From the PIPSC website
Treasury Board has implemented a new Performance Management Directive. By April 1, 2014, each employee in the core public administration will have a new Performance Agreement with three to six work objectives drafted for the upcoming year. The Directive has come with much hyperbole and negative insinuations about civil servants’ performance. Unions were NOT consulted on this Directive.
Performance management is not new. Consistent, fair and helpful evaluations, which are consistent across the core public service, are not problematic. However, Treasury Board’s Directive, as is, does not meet these objectives. Some of the problems include,
- The rating scales are confusing and unclear,
- Work objectives as well as employee “behaviours” are evaluated, meaning that misconduct can be dealt with by performance absent normal protections,
- Performance Agreements may be accessed by a broad range of individuals, outside employees’ immediate chain of command,
- The Directive contemplates the withholding of a pay increment as an appropriate response to poor performance. This contravenes collective agreements,
- Performance Improvement Plans are mandatory for low performing employees regardless of the reason for poor performance (e.g. personal problems now remedied),
- Managers are required to take only an insufficient amount of training on performance management before they are permitted to set objectives for and evaluate employees, and
- Lack of accountability in the structure for poor managers and the impact of poor management.
The time line for implementing the Directive is tight. Managers are to be trained by March 31, 2014 via on-line certification (a maximum 1.5 hours course). Review Panels were to be established in September 2013. The first performance management discussions with employees under the new Directive will take place between January and March 2014. The first performance management agreements are to be in place by April 2014.

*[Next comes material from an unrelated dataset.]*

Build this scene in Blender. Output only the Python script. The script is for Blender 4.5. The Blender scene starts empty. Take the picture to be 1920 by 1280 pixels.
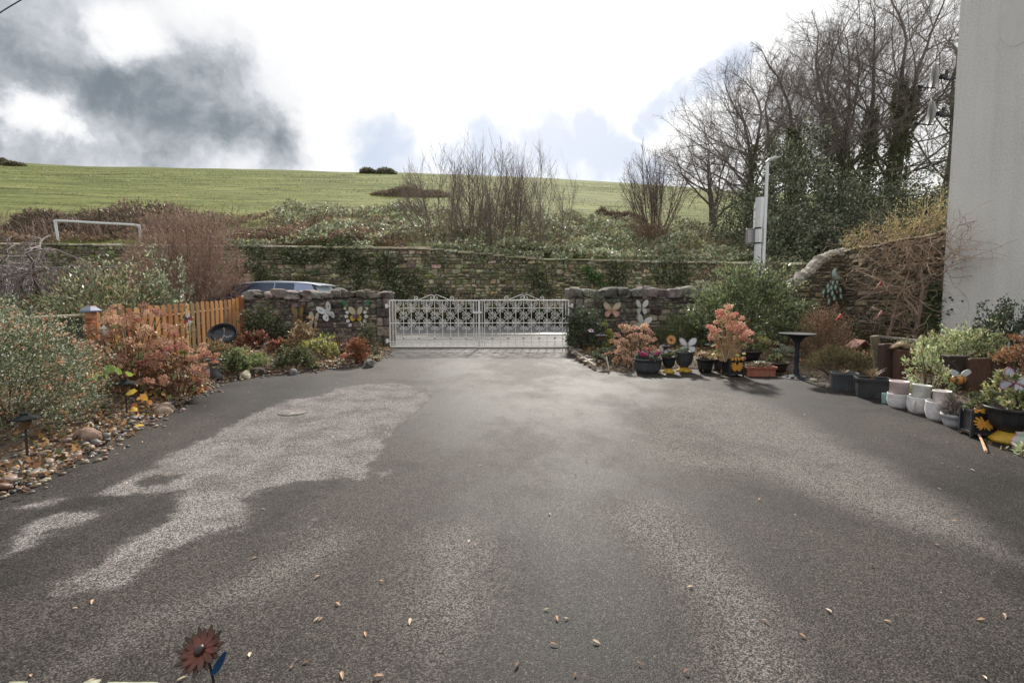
import bpy, bmesh, math, random
import numpy as np
from mathutils import Vector, Matrix
R = math.radians
SC = bpy.context.scene
COL = SC.collection
rng = np.random.default_rng(7)
random.seed(7)

# ---------------------------------------------------------------- camera
CAM_H, FPX, PITCH = 1.25, 907.0, R(4.0)
cam = bpy.data.cameras.new('camera')
camo = bpy.data.objects.new('camera', cam); COL.objects.link(camo)
camo.location = (0, 0, CAM_H); camo.rotation_euler = (R(90) - PITCH, 0, 0)
cam.sensor_width = 36; cam.lens = FPX / 1920 * 36; cam.shift_y = -21.6 / 1920
cam.clip_start = .05; cam.clip_end = 2000
SC.camera = camo
PY0 = 640 - 21.6

def ray(px, py):
    u = (px - 960) / FPX; v = (PY0 - py) / FPX
    c, s = math.cos(PITCH), math.sin(PITCH)
    return np.array([u, c + v * s, -s + v * c])
CP = np.array([0, 0, CAM_H])
def P(px, py, Y):                       # the world point at depth Y seen at a pixel of the photograph
    d = ray(px, py); return CP + d * (Y / d[1])
def PX(px, py, X):
    d = ray(px, py); return CP + d * (X / d[0])
def G(px, py, z=0.0):                   # the ground point
    d = ray(px, py); return CP + d * ((z - CAM_H) / d[2])
def S(r, g, b):                         # sRGB 0-255 to linear
    f = lambda c: (c / 255 / 12.92) if c <= 10 else ((c / 255 + .055) / 1.055) ** 2.4
    l = .3 * r + .6 * g + .1 * b; k = .80   # colours kept a little short of full strength, since bounces add saturation
    return (f(l + (r - l) * k), f(l + (g - l) * k), f(l + (b - l) * k))

# ---------------------------------------------------------------- sun and sky
SUN_AZ, SUN_EL = R(6), R(34)           # azimuth from +Y towards +X
sd = Vector((math.sin(SUN_AZ) * math.cos(SUN_EL), math.cos(SUN_AZ) * math.cos(SUN_EL), math.sin(SUN_EL)))
sun = bpy.data.lights.new('sun', 'SUN'); sun.energy = 4.6; sun.angle = R(4); sun.color = (1, .94, .85)
suno = bpy.data.objects.new('sun', sun); COL.objects.link(suno)
suno.rotation_euler = (-sd).to_track_quat('-Z', 'Y').to_euler(); suno.location = (0, 0, 30)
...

In order to prepare for the April 1, 2014 roll-out, Treasury Board has been moving quickly to create supporting tools, guides, templates, etc. A number of these have been posted on Treasury Board’s Performance Management website. The Performance Agreement Template has also been posted on this website. Objectives will be employee specific, but core competencies (behaviours) are deemed universal. Allthough these documents are still subject to review, the main substance within is unlikely to change.
In addition to the mandatory online training course, Treasury Board has developed a full day (six module) voluntary training for managers and supervisors and is in the process of developing a half day voluntary course for employees. Each department will decide for itself whether, how and when to offer the courses.